'We can't compromise with Earth': PM urges action on climate change

Rallying cry from Brown as global negotiations to reduce emissions falter

World leaders must break the impasse over faltering climate-change negotiations as preparations intensify for the UN meeting in Copenhagen this December, Gordon Brown will urge today.

Copenhagen could change the course of history, but negotiations over a new climate-change agreement have stalled with the risk of catastrophic global warming this century, the Prime Minister will say in an address to the Major Economies Forum (MEF) in London.

"We must frankly face the plain fact that our negotiators are not getting to agreement quickly enough," he intends to say. "So I believe that leaders must engage directly to break the impasse. We cannot compromise with the Earth. We cannot compromise with the catastrophe of unchecked climate change; so we must compromise with one another. I urge my fellow leaders to work together to reach agreement amongst us, recognising ... the dire consequences of failure."

Mr Brown believes it is vital that the world agrees on the strict control of greenhouse-gas emissions and on the movement to a low-carbon global economy at the forthcoming meeting in Copenhagen. He points out that there are now only 50 days left to set the agenda for the next 50 years. "If we do not reach a deal at this time, let us be in no doubt: once the damage from unchecked emissions growth is done, no retrospective global agreement, in some future period, can undo that choice. By then it will be irretrievably too late," he will tell the MEF, a high-level talking-shop on climate change.

"This is a test of our ability to work together as nations facing common challenges in the new global era. We have shown this year in our approach to the global economic crisis how co-operation from all can benefit each. Now we must apply the same resolve and urgency to the climate crisis also facing us," Mr Brown will say.

"We cannot afford to fail. If we act now; if we act together; if we act with vision and resolve, success at Copenhagen is still within our reach. But if we falter, the Earth itself will be at risk. This is the moment. Now is the time. For the planet there is no 'Plan B'." A new analysis shows that the world must begin a low-carbon industrial revolution by 2014 at the latest, or runaway climate change will become almost inevitable. The report, from the World Wide Fund for Nature (WWF), sets out a timetable outlining the action required by industry to limit the world's carbon emissions, and keep global temperature rise to beneath the danger level of C.

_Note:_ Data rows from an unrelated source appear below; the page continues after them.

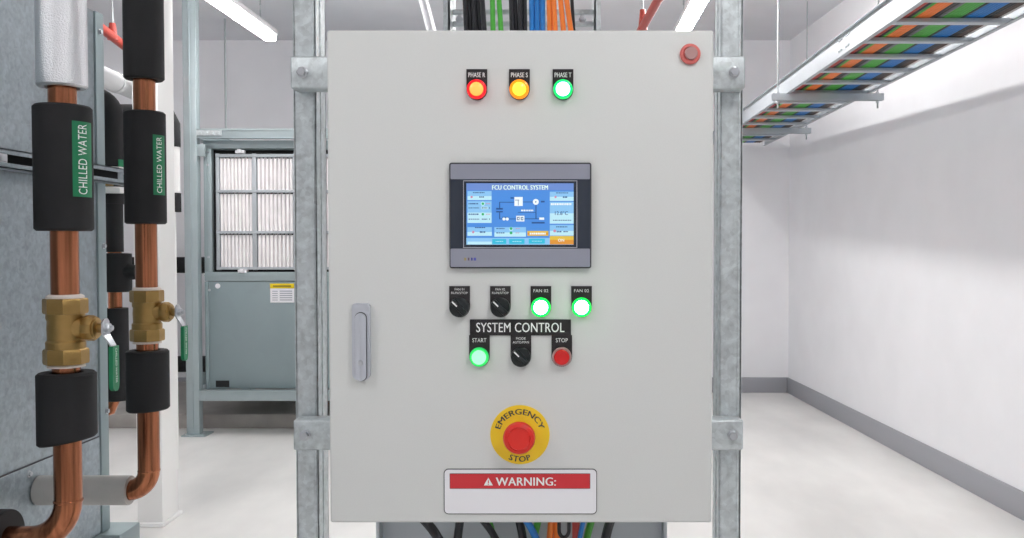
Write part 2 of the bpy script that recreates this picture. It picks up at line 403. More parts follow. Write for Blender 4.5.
# door handle
hb = MB(); hb.poly(rrect(353, 303, 371.3, 379.5, 4, .009, 6, 7), .009, (0,1,0))
hd = hb.build('swing_handle', M_alu, cab, label='silver swing handle of the cabinet door')
hb = MB(); hb.m(1).poly(rrect(356.0, 311.6, 368.6, 380.5, 6.2, .0098, 8), .0006, (0,1,0))
hb.m(0).poly(rrect(356.6, 312.4, 368.0, 379.8, 5.6, .0135, 8), .004, (0,1,0)); hb.build('lever', [M_alu, M_line], hd)
hb = MB(); hb.lathe([(.0042, .0133), (.004, .0148), (.002, .015), (.002, .0142), (0, .0142)], dp(362.2, 362), (0,-1,0), 20); hb.build('key_lock', M_steel, hd)
hb = MB()
for i in range(5):
    for j in range(2):
        p = dp(358.6+j*4.2, 367.5+i*2.2); hb.box(p.x-.002, p.x+.002, Yd-.0141, Yd-.0134, p.z-.0006, p.z+.0006, rot=Matrix.Rotation(.5, 3, 'Y'))
hb.build('embossed_grip', M_alu, hd)
# red ring marker top right
c = dp(690, 54.5)
rm = MB().lathe([(.0155, .0002), (.016, .0035), (.0145, .0052), (.0112, .0056), (.0108, .003), (0, .003)], c, (0,-1,0), 40).build('ring_marker', M_ringred, cab, label='muted red ring with grey centre at top right door corner')
MB().lathe([(.0100, .003), (.0098, .0068), (.0085, .0078), (0, .0072)], c + Vector((.0012,0,.001)), (0,-1,0), 32).build('centre', M_pinkgrey, rm)

# ---------------------------------------------------------------- touch screen
mb = MB(); mb.poly(rrect(449.8, 163, 591.2, 268.3, 2.5, .0075), .0075, (0,1,0))
hmi = mb.build('touch_screen', M_line, cab, label='touch screen operator panel with silver bands')
mb = MB(); 
mb.m(0).poly(rrect(451.2, 164.6, 589.8, 179.6, 1, .0088, 3), .0014, (0,1,0))
mb.m(0).poly(rrect(451.2, 248.6, 589.8, 266.8, 1, .0088, 3), .0014, (0,1,0))
mb.build('bezel_band', M_silver, hmi)
mb = MB(); mb.poly(rrect(451.2, 179.6, 589.8, 248.6, .2, .0086, 2), .0012, (0,1,0))
mb.build('dark_bezel', M_charcoal, hmi)
mb = MB()
for a_ in ((463.8, 180.8, 577.2, 181.6), (463.8, 247.2, 577.2, 248.0), (463.8, 180.8, 464.6, 248.0), (576.4, 180.8, 577.2, 248.0)): bx(mb, *a_, .0084, .0090)
mb.build('screen_border', M_greyprint, hmi)
mb = MB()
for i, (x0, x1) in enumerate(((464.8, 467), (468.5, 470), (471.7, 473.2), (474.2, 476.6))): mb.m(i); bx(mb, x0, 257.6, x1, 260.4, .0086, .0091)
mb.build('maker_mark', [mat('mark_gold', '#a89a68', .5), mat('mark_brown', '#6c5868', .5), mat('mark_navy', '#3a3c94', .5), mat('mark_blue', '#5a5cb8', .5)], hmi)
SM = [S_bg, S_top, S_pan, S_panl, S_txt, S_dk, S_gr, S_or, S_oy, S_teal, S_w, S_pk]
mb = MB()
def sp(x, y): return 460 + x/7.175, 175 + y/7.175
lay = [.0089]
def R_(i, x0, y0, x1, y1, up=0):
    u0, v0 = sp(x0, y0); u1, v1 = sp(x1, y1); mb.m(i); a = dp(u0, v0); b = dp(u1, v1); y = Yd-.0090-up*.00012
    mb.raw([(a.x, y, b.z), (b.x, y, b.z), (b.x, y, a.z), (a.x, y, a.z)], [(0,1,2,3)])
def T_(i, s, x, y, cap, wd=None, bold=.02, up=4):
    u, v = sp(x, y); a = dp(u, v); put_text(mb, s, a.x, a.z, Yd-.0090-up*.00012, cap*K/7.175, wd and wd*K/7.175, bold, i)
def disc(i, x, y, r, up=4):
    u, v = sp(x, y); a = dp(u, v); mb.m(i); q = r*K/7.175
    mb.raw([(a.x+q*math.cos(2*PI*k/20), Yd-.0090-up*.00012, a.z+q*math.sin(2*PI*k/20)) for k in range(20)], [tuple(range(20))])
def dashes(i, x0, x1, y, h=7, up=4):
    x = x0
    while x < x1-4: w = random.uniform(6, 16); R_(i, x, y-h/2, min(x+w, x1), y+h/2, up); x += w+3
R_(0, 50, 62, 815, 500); R_(1, 50, 62, 815, 112, 1); R_(2, 50, 452, 815, 500, 1); R_(3, 60, 478, 232, 498, 2)
T_(4, 'FCU CONTROL SYSTEM', 433, 92, 31, 396, .03)
for x0, y0, x1, y1 in ((58,118,230,182), (58,190,230,345), (58,375,232,437), (250,375,475,443), (645,122,815,188), (645,195,815,350), (645,360,815,435)):
    R_(2, x0, y0, x1, y1, 2); R_(3, x0, (y0+y1)/2+4, x1, y1, 3)
dashes(5, 98, 180, 129); dashes(5, 142, 182, 160, 9); disc(11, 88, 160, 8)
for y in (208, 283): dashes(5, 66, 138, y, 9); disc(3, 168, y, 15, 4); disc(6, 168, y, 9, 5); dashes(11, 190, 222, y, 5)
for y in (238, 318): dashes(5, 66, 142, y, 6); R_(3, 156, y-9, 205, y+9, 4); dashes(5, 160, 200, y, 7, 5); R_(5, 213, y-5, 218, y+5, 4)
dashes(5, 112, 187, 378, 7); dashes(5, 146, 186, 410, 11); disc(11, 99, 410, 9)
for y in (385, 416): dashes(5, 264, 322, y, 7); disc(6, 369, y, 10, 5); dashes(11, 402, 432, y, 4)
disc(3, 369, 388, 14, 4)
dashes(5, 690, 776, 131, 6); disc(11, 686, 160, 8); dashes(5, 738, 776, 161, 10)
dashes(10, 652, 804, 211, 14); T_(5, '12.8°C', 728, 275, 26, 92, .02); dashes(5, 668, 804, 326, 6)
dashes(5, 690, 770, 373, 7); disc(11, 680, 402, 10); dashes(5, 694, 728, 407, 10); dashes(5, 742, 780, 407, 8)
R_(7, 645, 438, 815, 498, 4); R_(8, 645, 438, 815, 466, 5); T_(10, 'ON', 726, 468, 20, 42, .02, 6)
R_(8, 485, 402, 635, 437, 4); R_(7, 488, 414, 632, 430, 5); dashes(10, 502, 616, 421, 13, 6)
for x0, x1, y in ((235,335,477), (355,465,477), (495,610,475)): R_(9, x0, y-17, x1, y+17, 4); dashes(3, x0+24, x1-22, y, 5, 5)
for r in ((287,195,392,200), (284,195,291,240), (284,268,291,318), (287,314,410,319), (455,193,524,198), (543,214,550,318), (462,313,575,318), (418,268,545,272), (262,238,310,250), (262,260,310,270), (365,162,390,172), (582,187,608,199), (516,338,608,349)): R_(5, *r, 2)
R_(10, 393, 160, 452, 224, 3); R_(5, 397, 180, 428, 184, 4); R_(5, 418, 184, 422, 220, 4); disc(10, 545, 195, 21, 3); disc(5, 545, 195, 5, 4)
R_(10, 406, 294, 464, 334, 3); R_(5, 430, 300, 434, 328, 4); R_(5, 412, 302, 426, 326, 4); R_(5, 440, 302, 456, 326, 4); R_(10, 417, 308, 424, 320, 5); R_(10, 445, 308, 452, 320, 5)
disc(10, 318, 317, 11, 3); disc(10, 342, 317, 11, 3); dashes(5, 308, 350, 304, 6, 5); R_(10, 570, 306, 605, 322, 3); dashes(10, 440, 530, 256, 11)
mb.build('display', SM, hmi, label='glowing blue display')

# ================================================================ CABLE LADDER AND CABLES ABOVE CABINET
Yl = Yp
lad = thing('cable_ladder', 'vertical galvanised cable ladder rising behind the cabinet top', 'cable ladder', (xx(522, Yl), Yl, zz(88, Yl)))
for a, b, s in ((444, 450.5, 1), (594, 600.5, -1)):
    mb = MB(); x0, x1 = xx(a, Yl), xx(b, Yl); z0 = zz(80, Yl)
    mb.box(x0, x1, Yl, Yl+.003, z0, H); mb.box(*((x1-.003, x1) if s > 0 else (x0, x0+.003)), Yl, Yl+.09, z0, H)
    mb.build('side_rail', M_galv, lad)
zr = 0
for i in range(7):
    dz = i*.235
    mb = MB(); x0, x1 = xx(450.5, Yl), xx(594, Yl)
    for v0, v1 in ((9.3, 14), (21.3, 26)): mb.box(x0, x1, Yl+.04, Yl+.05, zz(v1, Yl+.04)+dz, zz(v0, Yl+.04)+dz, .001, 1)
    ru = mb.build('rung', M_galv, lad)
    for u in (459, 582.5):
        p = W(u, 18.6, Yl+.035); mb = MB(); mb.box(p.x-.003, p.x+.003, Yl+.044, Yl+.05, p.z-.012+dz, p.z+.012+dz)
        mb.lathe([(.007, 0), (.007, .004), (.004, .0045), (.004, .008), (0, .008)], (p.x, Yl+.044, p.z+dz), (0,-1,0), 6); mb.build('bolt', M_steel, ru)
ORD = ['leftmost', 'second from left', 'third from left', 'fourth from left', 'fifth from left']
def top_cable(col, ub, ut, label, grp, Y=1.50, r=.0040):
    pb_ = W(ub, 30, Y); pt = W(ut, 0, Y); sl = (pt.x-pb_.x)/(pt.z-pb_.z)
    z0 = DZ1-.0035; pts = [(pb_.x + sl*(z0-pb_.z), Y, z0)]
    pts += [(pb_.x + sl*.08, Y, pb_.z+.08), (pb_.x+sl*.22, Y+.02, pb_.z+.22)]
    xe = pb_.x + sl*.25
    pts += [(xe, Y+.06, pb_.z+.40), (xe, Y+.06, H)]
    o = MB().sweep(pts, r, 10).build('power_cable', CAB[col]); origin_to(o, pts[0]); tag(o, label, 'cable', grp)
for i, (b, t) in enumerate(((466.2, 465), (470.8, 469), (475.3, 473.3), (479.8, 477.6), (484.4, 482.4))):
    top_cable('black', b, t, '%s of five black cables left of the green pair above cabinet' % ORD[i], 'black cables left of the green pair', 1.50 if i % 2 else 1.495)
for i, (b, t) in enumerate(((493, 492.4), (501, 499))): top_cable('green', b, t, '%s green cable dropping into cabinet top' % ('left-hand', 'right-hand')[i], 'green cable pair', r=.0043)
for i, (b, t) in enumerate(((512, 511), (516.3, 515), (520.6, 520), (524.9, 524.5))):
    top_cable('black', b, t, '%s of four black cables between green and blue ones' % ORD[i], 'black cables between green and blue', 1.50 if i % 2 else 1.495)
for i, (b, t) in enumerate(((532, 531.5), (537.3, 537), (542.8, 542.5))):
    top_cable('blue', b, t, '%s of three blue cables dropping into cabinet top' % ('left', 'middle', 'right')[i], 'three blue cables above cabinet', r=.0045)
for i, (b, t) in enumerate(((549.7, 549), (555.2, 553.6), (563.4, 560.5), (570.8, 566.5))):
    top_cable('orange', b, t, '%s of four orange cables dropping into cabinet top' % ORD[i], 'four orange cables above cabinet', r=.0044)
top_cable('black', 575.6, 571, 'single thin black cable right of the orange cables', None, 1.512, r=.0035) if False else None
o = MB().sweep([(xx(575.6, 1.512), 1.512, DZ1-.0035), (xx(573.5, 1.512), 1.512, DZ1+.03), (xx(571, 1.512), 1.515, DZ1+.1), (xx(570, 1.512), 1.53, DZ1+.3), (xx(570, 1.512), 1.53, H)], .003, 10).build('power_cable', CAB['black'])
tag(origin_to(o, (xx(575.6, 1.512), 1.512, DZ1-.0035)), 'thin black cable leaning beside the rightmost orange cable', 'cable')

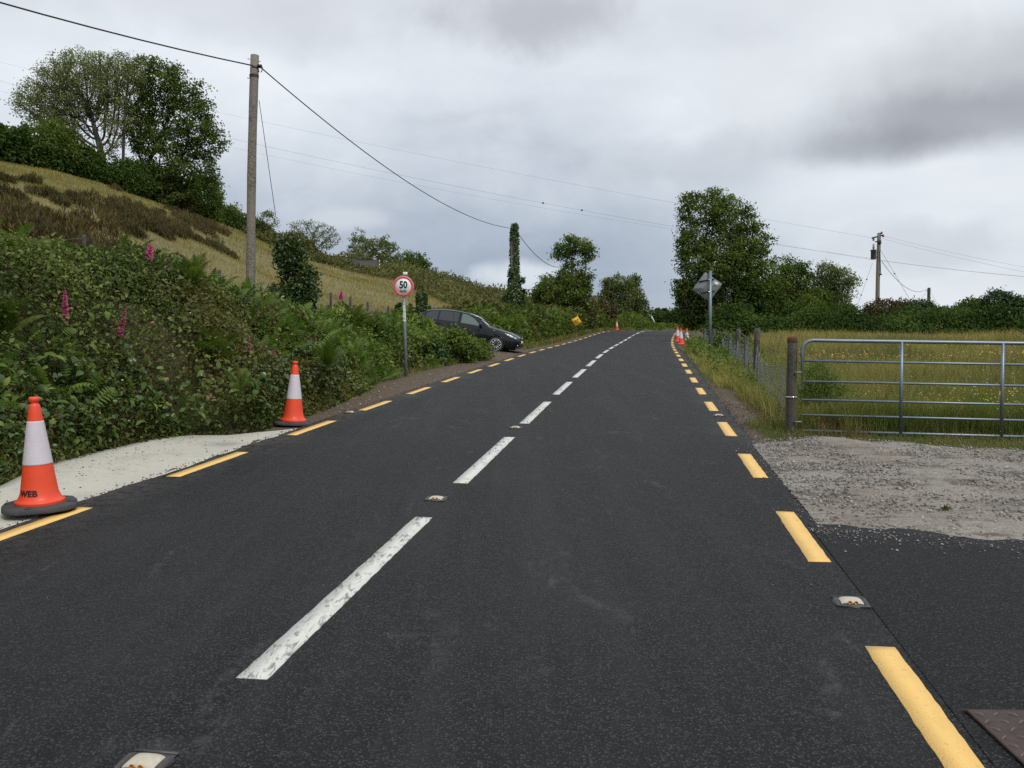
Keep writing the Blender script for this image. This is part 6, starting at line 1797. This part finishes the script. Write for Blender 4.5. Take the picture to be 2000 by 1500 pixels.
        panel('tail_lamp', M['red_sign'], [(x, 9.4, 12.0) for x in (3.98, 4.06, 4.14)], .006, side)
        panel('side_skirt', M['plastic'], [(x, 3.0, 3.9) for x in xs_(1.25, 3.05, 12)], .006, side, n=3)
        # doors: shut lines as thin dark strips sunk on the surface
        for xd in (1.36, 2.385, 3.30):
            b = MB(); p = [surf(xd+.02*math.sin(k), k, .002, side) for k in np.linspace(4.2, 11.9, 10)]; b.tube(p, .004, 4); b.build('shut_line', M['plastic'], root)
        for xd in (2.20, 3.16):
            c = surf(xd, 9.1, .022, side); b = MB().box(c, (.17, .022, .028), bevel=.005); b.build('door_handle', M['car_paint'], root)
        c = surf(1.52, 12.3, .12, side); mr = empty('door_mirror', c); mr.parent = root
        b = MB(); 
        prof = [(0, -.11), (.05, -.105), (.078, -.05), (.08, .03), (.06, .09), (0, .105)]
        b.lathe([(r, z) for r, z in prof], sides=12, axis='y'); o = b.build('shell', M['car_paint'], mr, smooth=True); o.scale = (.75, 1.0, .95)
        MB().tube([(-.02, -side*.13, -.06), (0, -side*.04, -.02)], .02, 6).build('arm', M['plastic'], mr)
        c = surf(.98, 10.4, .006, side); MB().box(c, (.05, .012, .022)).build('side_repeater', M['lamp_glass'], root)
    # windscreen, rear screen following the roof line
    def cross(name, mat, x0, x1, wf, off=.006, n=7, k0=17.2):
        X_ = np.linspace(x0, x1, n); V = []
        for x in X_:
            s = sec(x); w = s[17][0]*wf
            for y in np.linspace(-w, w, 11): V.append((-x, y, ztop(x)+.022-.03*(abs(y)/max(s[17][0], .01))**2.2+off))
        i, j = np.meshgrid(np.arange(n-1), np.arange(10), indexing='ij'); a0 = (i*11+j).ravel()
        MB().add(V, None, np.stack([a0, a0+11, a0+12, a0+1], -1)).build(name, mat, root, smooth=True)
    cross('windscreen', M['screen'], 1.26, 1.98, .93, .010)
    cross('rear_screen', M['car_glass'], 3.86, 4.06, .88, .012)
    b = MB(); V = [(-x, y, ztop(x)+.03) for x in (3.62, 3.98) for y in (-.55, .55)]; 
    MB().box((-3.93, 0, ztop(3.80)+.015), (.20, 1.10, .028), bevel=.01).build('roof_spoiler', M['car_paint'], root)
    b = MB()
    for sgn in (-1, 1): b.tube([(-x, sgn*(wid(x)*.665), ztop(x)+.012) for x in np.linspace(2.0, 3.7, 9)], .009, 5)
    b.build('roof_trim', M['plastic'], root)
    # front end
    MB().box((.005, 0, .40), (.05, 1.05, .16), bevel=.02).build('lower_grille', M['plastic'], root)
    MB().box((.00, 0, .625), (.04, .72, .075), bevel=.015).build('upper_grille', M['plastic'], root)
    MB().box((.018, 0, .635), (.03, .66, .010)).build('grille_trim', M['chrome'], root)
    MB().box((.035, 0, .50), (.012, .50, .11)).build('number_plate', M['plate'], root)
    MB().lathe([(0, 0), (.05, 0), (.052, .008), (0, .012)], c=(0, 0, 0), sides=16, axis='x').build('badge', M['chrome'], root, loc=(.02, 0, .645))
    for sgn in (-1, 1):
        MB().lathe([(0, 0), (.045, 0), (.045, .015), (0, .02)], sides=12, axis='x').build('fog_lamp', M['lamp_glass'], root, loc=(-.055, sgn*.58, .36))
    MB().box((-.03, 0, .225), (.16, 1.36, .02), bevel=.006).build('front_splitter', M['galv_dull'], root)
    b = MB(); b.box((-2.1, 0, .20), (3.6, 1.35, .06)); b.build('underbody', M['plastic'], root)
    for w_ in wx:
        for sgn in (-1, 1):
            wh = empty('wheel', (-w_, sgn*.765, wrad)); wh.parent = root
            pr_ = [(.215, -.10), (.245, -.112), (.295, -.108), (.315, -.085), (.318, 0), (.315, .085), (.295, .108), (.245, .112), (.215, .10)]
            MB().lathe(pr_, sides=36, axis='y').build('tyre', M['tyre'], wh, smooth=True)
            b = MB(); b.lathe([(.205, -.10), (.228, -.106), (.232, -.098), (.214, -.085), (.205, .09), (.22, .10)], sides=36, axis='y')
            so_ = sgn*.088
            for q in range(10):
                a = q*math.pi/5
                for da in (-.10, .10):
                    b.tube([(.045*math.cos(a), so_*.9, .045*math.sin(a)), (.13*math.cos(a+da*.8), so_*.98, .13*math.sin(a+da*.8)), (.212*math.cos(a+da*1.3), so_, .212*math.sin(a+da*1.3))], [.011, .009, .008], 5)
            b.lathe([(0, .012), (.045, .010), (.058, 0), (.058, -.02)] if sgn > 0 else [(0, -.012), (.045, -.010), (.058, 0), (.058, .02)], c=(0, 0, 0), sides=16, axis='y')
            rim = b.build('rim', M['alloy'], wh, smooth=False)
            MB().lathe([(0, 0), (.20, 0), (.20, .004), (0, .004)], sides=24, axis='y').build('brake_disc', M['plastic'], wh, loc=(0, sgn*.03, 0))
    return root
fw = P(967, 689, 35.6)      # front wheel contact, near side
yaw = math.radians(-9); pit = math.radians(6.3)
RMc = Matrix.Rotation(yaw, 3, 'Z') @ Matrix.Rotation(pit, 3, 'Y')
off = RMc @ Vector((-.86, -.765, 0))*1.06
make_car(tuple(Vector(fw)-off), yaw, pit).scale = (1.06, 1.06, 1.06)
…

The analysis, by Climate Risk, a leading consultancy, suggests that, beyond 2014, the upper limits of industrial growth rates will make it impossible for market economies to lower emissions enough to limit the worst impacts of global warming. "Clean industry sectors can only expand so far, so quickly," said Keith Allott, the head of climate change at the WWF-UK. "If we wait until later than 2014 to begin aggressively tackling the problem, we will have left it too late to ensure all the low-carbon solutions required are ready to roll out at the scale needed, if we intend to keep within the world's remaining carbon budget."

The report's release was timed to coincide with the London meeting of the MEF, which was started by US President Barack Obama this year and is intended to smooth the progress towards the climate conference.

The Energy and Climate Change Secretary, Ed Miliband, is hosting the meeting, which involves environment and energy ministers from the largest economies in both the developed and developing worlds, from the US and the UK on the one hand to China and India on the other. The ministers will be discussing some of the sticking points which emerged in the last session of pre-Copenhagen negotiations in Bangkok 10 days ago. The talks on a new climate treaty, which would limit carbon emissions from all countries, resume in Barcelona in two weeks.

"With the MEF forum in London, this report is a compelling reminder of the scale of effort and the speed of action needed if we're going to make the global transition towards low- and zero-carbon economies before it's too late," Mr Allott said. The report says this transition requires simultaneous action on greenhouse gas emissions from all sectors. It warns that too much reliance on market mechanisms, such as carbon trading, would create serious problems, as these approaches can encourage a step by step deployment of low-carbon solutions.

Instead, the report calls for strong long-term investment frameworks to support emerging technologies, backed up by policies ranging from energy efficiency standards to feed-in tariffs for renewable energy, and an end to subsidies for the use of dirty-fossil fuels.